>>>

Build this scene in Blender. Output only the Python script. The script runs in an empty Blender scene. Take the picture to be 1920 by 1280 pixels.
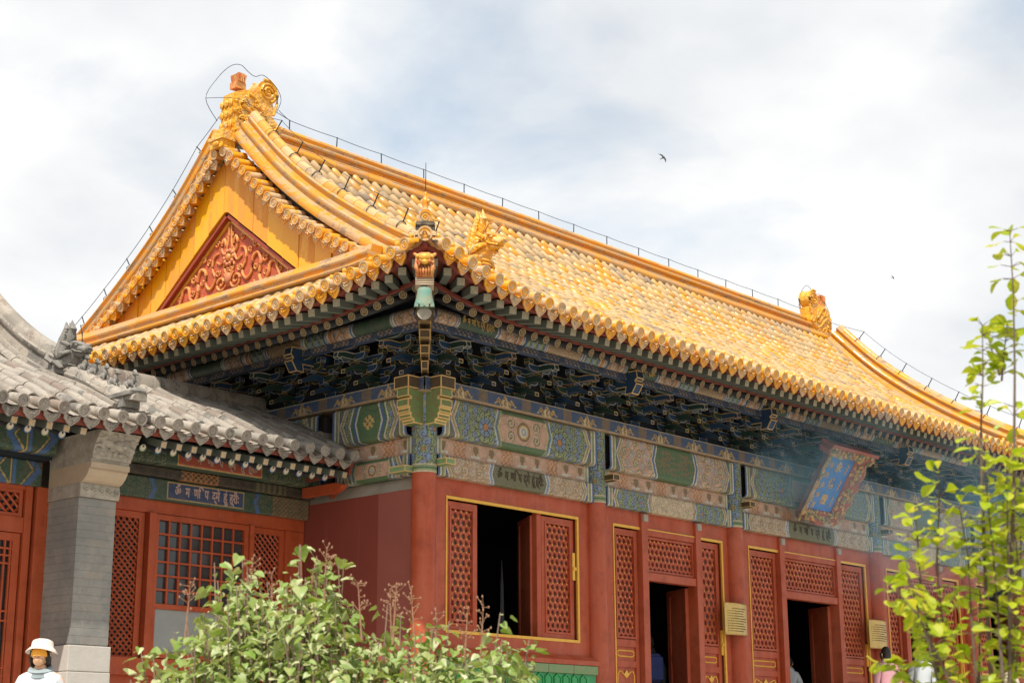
import bpy, bmesh, math, random
import numpy as np
from mathutils import Vector, Matrix
random.seed(7); rng = np.random.default_rng(7)
SC = bpy.context.scene
COL = SC.collection
R = math.radians

# ------------------------------------------------------------------ camera
cam_d = bpy.data.cameras.new('camera'); cam = bpy.data.objects.new('camera', cam_d); COL.objects.link(cam)
PITCH, ROLL, HEAD, FPX = 0.255059, 0.004976, 0.836080, 3049.27
CAM = Vector((-16.016, -16.158, 1.5))
fwd = Vector((math.sin(HEAD)*math.cos(PITCH), math.cos(HEAD)*math.cos(PITCH), math.sin(PITCH)))
rgt = Vector((math.cos(HEAD), -math.sin(HEAD), 0)); dwn = -rgt.cross(fwd)
r2 = math.cos(ROLL)*rgt + math.sin(ROLL)*dwn; d2 = -math.sin(ROLL)*rgt + math.cos(ROLL)*dwn
mw = Matrix((r2, -d2, -fwd)).transposed().to_4x4(); mw.translation = CAM
cam.matrix_world = mw
cam_d.sensor_width = 36; cam_d.lens = FPX/1920*36; cam_d.clip_start = 0.1; cam_d.clip_end = 2000
cam_d.dof.use_dof = True; cam_d.dof.focus_distance = 23.5; cam_d.dof.aperture_fstop = 5.0
SC.camera = cam

# ------------------------------------------------------------------ sky, sun, exposure
SUN = Vector((-0.45, -0.245, 0.858)).normalized()
w = bpy.data.worlds.new('World'); SC.world = w; w.use_nodes = True
nt = w.node_tree; nt.nodes.clear()
def N(t, **k):
    n = nt.nodes.new(t)
    for a, b in k.items(): setattr(n, a, b)
    return n
out = N('ShaderNodeOutputWorld'); bg = N('ShaderNodeBackground')
sky = N('ShaderNodeTexSky', sky_type='NISHITA', sun_disc=False)
sky.sun_elevation = math.asin(SUN.z); sky.sun_rotation = math.atan2(SUN.x, SUN.y); sky.air_density = 1.0; sky.dust_density = 1.6
tc = N('ShaderNodeTexCoord'); sep = N('ShaderNodeSeparateXYZ'); nt.links.new(tc.outputs['Generated'], sep.inputs[0])
zz = N('ShaderNodeMath', operation='MAXIMUM'); nt.links.new(sep.outputs[2], zz.inputs[0]); zz.inputs[1].default_value = 0.02
za = N('ShaderNodeMath', operation='ADD'); nt.links.new(zz.outputs[0], za.inputs[0]); za.inputs[1].default_value = 0.35
dx = N('ShaderNodeMath', operation='DIVIDE'); nt.links.new(sep.outputs[0], dx.inputs[0]); nt.links.new(za.outputs[0], dx.inputs[1])
dy = N('ShaderNodeMath', operation='DIVIDE'); nt.links.new(sep.outputs[1], dy.inputs[0]); nt.links.new(za.outputs[0], dy.inputs[1])
cmb = N('ShaderNodeCombineXYZ'); nt.links.new(dx.outputs[0], cmb.inputs[0]); nt.links.new(dy.outputs[0], cmb.inputs[1]); cmb.inputs[2].default_value = 2.5
nz = N('ShaderNodeTexNoise'); nz.inputs['Scale'].default_value = 3.1; nz.inputs['Detail'].default_value = 7; nz.inputs['Roughness'].default_value = 0.52; nz.inputs['Distortion'].default_value = 0.25
nt.links.new(cmb.outputs[0], nz.inputs['Vector'])
cr = N('ShaderNodeValToRGB'); nt.links.new(nz.outputs['Fac'], cr.inputs[0])
cr.color_ramp.elements[0].position = 0.32; cr.color_ramp.elements[0].color = (0.48, 0.48, 0.48, 1)
cr.color_ramp.elements[1].position = 0.52; cr.color_ramp.elements[1].color = (1, 1, 1, 1)
nz2 = N('ShaderNodeTexNoise'); nz2.inputs['Scale'].default_value = 3.6; nz2.inputs['Detail'].default_value = 6; nz2.inputs['Roughness'].default_value = 0.5
mp = N('ShaderNodeMapping'); mp.inputs['Location'].default_value = (4.3, 1.9, 0.6); nt.links.new(cmb.outputs[0], mp.inputs[0]); nt.links.new(mp.outputs[0], nz2.inputs['Vector'])
cr2 = N('ShaderNodeValToRGB'); nt.links.new(nz2.outputs['Fac'], cr2.inputs[0])
cr2.color_ramp.elements[0].position = 0.34; cr2.color_ramp.elements[0].color = (0.56, 0.585, 0.615, 1)
cr2.color_ramp.elements[1].position = 0.62; cr2.color_ramp.elements[1].color = (0.755, 0.755, 0.75, 1)
skm = N('ShaderNodeMix', data_type='RGBA', blend_type='MULTIPLY'); skm.inputs[0].default_value = 1
nt.links.new(sky.outputs[0], skm.inputs[6]); skm.inputs[7].default_value = (0.125, 0.145, 0.135, 1)
mx = N('ShaderNodeMix', data_type='RGBA'); nt.links.new(cr.outputs[0], mx.inputs[0]); nt.links.new(skm.outputs[2], mx.inputs[6]); nt.links.new(cr2.outputs[0], mx.inputs[7])
nt.links.new(mx.outputs[2], bg.inputs[0]); bg.inputs[1].default_value = 1.0; nt.links.new(bg.outputs[0], out.inputs[0])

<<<

**WORK INSTRUCTIONS**
Return the whole listing, word for word, and leave out every picture.

**PROBLEM SOLUTION**
Build this scene in Blender. Output only the Python script. The script runs in an empty Blender scene. Take the picture to be 1920 by 1280 pixels.
import bpy, bmesh, math, random
import numpy as np
from mathutils import Vector, Matrix
random.seed(7); rng = np.random.default_rng(7)
SC = bpy.context.scene
COL = SC.collection
R = math.radians

# ------------------------------------------------------------------ camera
cam_d = bpy.data.cameras.new('camera'); cam = bpy.data.objects.new('camera', cam_d); COL.objects.link(cam)
PITCH, ROLL, HEAD, FPX = 0.255059, 0.004976, 0.836080, 3049.27
CAM = Vector((-16.016, -16.158, 1.5))
fwd = Vector((math.sin(HEAD)*math.cos(PITCH), math.cos(HEAD)*math.cos(PITCH), math.sin(PITCH)))
rgt = Vector((math.cos(HEAD), -math.sin(HEAD), 0)); dwn = -rgt.cross(fwd)
r2 = math.cos(ROLL)*rgt + math.sin(ROLL)*dwn; d2 = -math.sin(ROLL)*rgt + math.cos(ROLL)*dwn
mw = Matrix((r2, -d2, -fwd)).transposed().to_4x4(); mw.translation = CAM
cam.matrix_world = mw
cam_d.sensor_width = 36; cam_d.lens = FPX/1920*36; cam_d.clip_start = 0.1; cam_d.clip_end = 2000
cam_d.dof.use_dof = True; cam_d.dof.focus_distance = 23.5; cam_d.dof.aperture_fstop = 5.0
SC.camera = cam

# ------------------------------------------------------------------ sky, sun, exposure
SUN = Vector((-0.45, -0.245, 0.858)).normalized()
w = bpy.data.worlds.new('World'); SC.world = w; w.use_nodes = True
nt = w.node_tree; nt.nodes.clear()
def N(t, **k):
    n = nt.nodes.new(t)
    for a, b in k.items(): setattr(n, a, b)
    return n
out = N('ShaderNodeOutputWorld'); bg = N('ShaderNodeBackground')
sky = N('ShaderNodeTexSky', sky_type='NISHITA', sun_disc=False)
sky.sun_elevation = math.asin(SUN.z); sky.sun_rotation = math.atan2(SUN.x, SUN.y); sky.air_density = 1.0; sky.dust_density = 1.6
tc = N('ShaderNodeTexCoord'); sep = N('ShaderNodeSeparateXYZ'); nt.links.new(tc.outputs['Generated'], sep.inputs[0])
zz = N('ShaderNodeMath', operation='MAXIMUM'); nt.links.new(sep.outputs[2], zz.inputs[0]); zz.inputs[1].default_value = 0.02
za = N('ShaderNodeMath', operation='ADD'); nt.links.new(zz.outputs[0], za.inputs[0]); za.inputs[1].default_value = 0.35
dx = N('ShaderNodeMath', operation='DIVIDE'); nt.links.new(sep.outputs[0], dx.inputs[0]); nt.links.new(za.outputs[0], dx.inputs[1])
dy = N('ShaderNodeMath', operation='DIVIDE'); nt.links.new(sep.outputs[1], dy.inputs[0]); nt.links.new(za.outputs[0], dy.inputs[1])
cmb = N('ShaderNodeCombineXYZ'); nt.links.new(dx.outputs[0], cmb.inputs[0]); nt.links.new(dy.outputs[0], cmb.inputs[1]); cmb.inputs[2].default_value = 2.5
nz = N('ShaderNodeTexNoise'); nz.inputs['Scale'].default_value = 3.1; nz.inputs['Detail'].default_value = 7; nz.inputs['Roughness'].default_value = 0.52; nz.inputs['Distortion'].default_value = 0.25
nt.links.new(cmb.outputs[0], nz.inputs['Vector'])
cr = N('ShaderNodeValToRGB'); nt.links.new(nz.outputs['Fac'], cr.inputs[0])
cr.color_ramp.elements[0].position = 0.32; cr.color_ramp.elements[0].color = (0.48, 0.48, 0.48, 1)
cr.color_ramp.elements[1].position = 0.52; cr.color_ramp.elements[1].color = (1, 1, 1, 1)
nz2 = N('ShaderNodeTexNoise'); nz2.inputs['Scale'].default_value = 3.6; nz2.inputs['Detail'].default_value = 6; nz2.inputs['Roughness'].default_value = 0.5
mp = N('ShaderNodeMapping'); mp.inputs['Location'].default_value = (4.3, 1.9, 0.6); nt.links.new(cmb.outputs[0], mp.inputs[0]); nt.links.new(mp.outputs[0], nz2.inputs['Vector'])
cr2 = N('ShaderNodeValToRGB'); nt.links.new(nz2.outputs['Fac'], cr2.inputs[0])
cr2.color_ramp.elements[0].position = 0.34; cr2.color_ramp.elements[0].color = (0.56, 0.585, 0.615, 1)
cr2.color_ramp.elements[1].position = 0.62; cr2.color_ramp.elements[1].color = (0.755, 0.755, 0.75, 1)
skm = N('ShaderNodeMix', data_type='RGBA', blend_type='MULTIPLY'); skm.inputs[0].default_value = 1
nt.links.new(sky.outputs[0], skm.inputs[6]); skm.inputs[7].default_value = (0.125, 0.145, 0.135, 1)
mx = N('ShaderNodeMix', data_type='RGBA'); nt.links.new(cr.outputs[0], mx.inputs[0]); nt.links.new(skm.outputs[2], mx.inputs[6]); nt.links.new(cr2.outputs[0], mx.inputs[7])
nt.links.new(mx.outputs[2], bg.inputs[0]); bg.inputs[1].default_value = 1.0; nt.links.new(bg.outputs[0], out.inputs[0])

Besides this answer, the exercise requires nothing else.